I love to cook with wine.     Sometimes I even put it in the food.
Reply to
Jim Thompson

When writing code, a common observation is that folks can get the

*internals* of a loop working relatively easily. But, have problems getting it *started* and winding it *down*! I.e., they can greedily obsess over the intricacy of the loop content but don't consider -- nor are motivated to consider -- how to *get* to that place and, once there and finished, how to get back *out*.

The same sort of "disinterest" applies to dealing with errors, user needs, etc.

In the hardware world, it's the equivalent of getting a circuit working -- but not bothering to sort out the reliability and service issues, manufacturability, packaging aesthetics, etc.

In *all* cases, the abhorrence of "testing" and "documentation".

With "maturity" (bogus word), I think you learn the value of these other "niggling details" and how they can make an otherwise brilliant solution total crap! Only doing the things you "like" is a sign of selfishness and immaturity -- like only eating the foods that taste good vs. those that are "good for you".

To more directly answer your final question, you (i.e., *I*) focus on "being done" as the reward.

Reply to
Don Y

I have the same problem sometimes.
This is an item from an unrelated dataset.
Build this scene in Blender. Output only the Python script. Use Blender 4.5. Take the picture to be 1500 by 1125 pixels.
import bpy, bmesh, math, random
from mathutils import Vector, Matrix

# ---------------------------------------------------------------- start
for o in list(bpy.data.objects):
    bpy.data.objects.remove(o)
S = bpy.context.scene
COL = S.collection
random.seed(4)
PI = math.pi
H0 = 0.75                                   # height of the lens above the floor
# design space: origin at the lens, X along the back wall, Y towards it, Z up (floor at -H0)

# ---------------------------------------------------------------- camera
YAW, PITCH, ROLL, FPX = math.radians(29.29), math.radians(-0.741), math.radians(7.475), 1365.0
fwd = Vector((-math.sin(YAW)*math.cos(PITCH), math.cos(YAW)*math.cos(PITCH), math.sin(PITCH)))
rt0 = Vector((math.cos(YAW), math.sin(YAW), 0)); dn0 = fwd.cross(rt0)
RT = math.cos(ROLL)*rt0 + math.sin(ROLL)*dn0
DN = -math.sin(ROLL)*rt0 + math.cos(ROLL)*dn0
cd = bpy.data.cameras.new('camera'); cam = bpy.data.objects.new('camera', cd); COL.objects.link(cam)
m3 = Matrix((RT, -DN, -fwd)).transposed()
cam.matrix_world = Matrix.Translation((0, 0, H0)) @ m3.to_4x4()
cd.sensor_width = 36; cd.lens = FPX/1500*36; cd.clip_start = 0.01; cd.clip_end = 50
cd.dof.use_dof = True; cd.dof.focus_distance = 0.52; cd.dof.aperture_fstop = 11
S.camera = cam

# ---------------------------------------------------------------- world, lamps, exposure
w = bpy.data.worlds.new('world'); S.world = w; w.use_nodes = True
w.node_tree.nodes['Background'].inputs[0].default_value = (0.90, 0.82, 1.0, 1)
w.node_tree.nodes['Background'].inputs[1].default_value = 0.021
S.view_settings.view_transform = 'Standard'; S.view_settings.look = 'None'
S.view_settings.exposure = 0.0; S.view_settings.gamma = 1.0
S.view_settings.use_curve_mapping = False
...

I started kayaking a few years ago and I think that helped. I do kayaking like others do hiking I guess. I make a journey out of it and spend some hours at a time on the water. It is always more fun paddling out than back, but I find things to keep me interested. Sometimes I just focus on the rhythm and enjoy the zen of the moment.

Electronics has gotten that way for me. I don't have to work anymore and mostly do it for the fun. When I do a project I find a lot of it is done for the zen of the work rather than any real pleasure from the intellectual aspects.

Heck, just last night I started a repair on a canoe thwart. The work is not really fun, but a bit tedious. Still I managed to enjoy it by not focusing on the displeasure and letting the inherent pleasure of using hand tools come forth.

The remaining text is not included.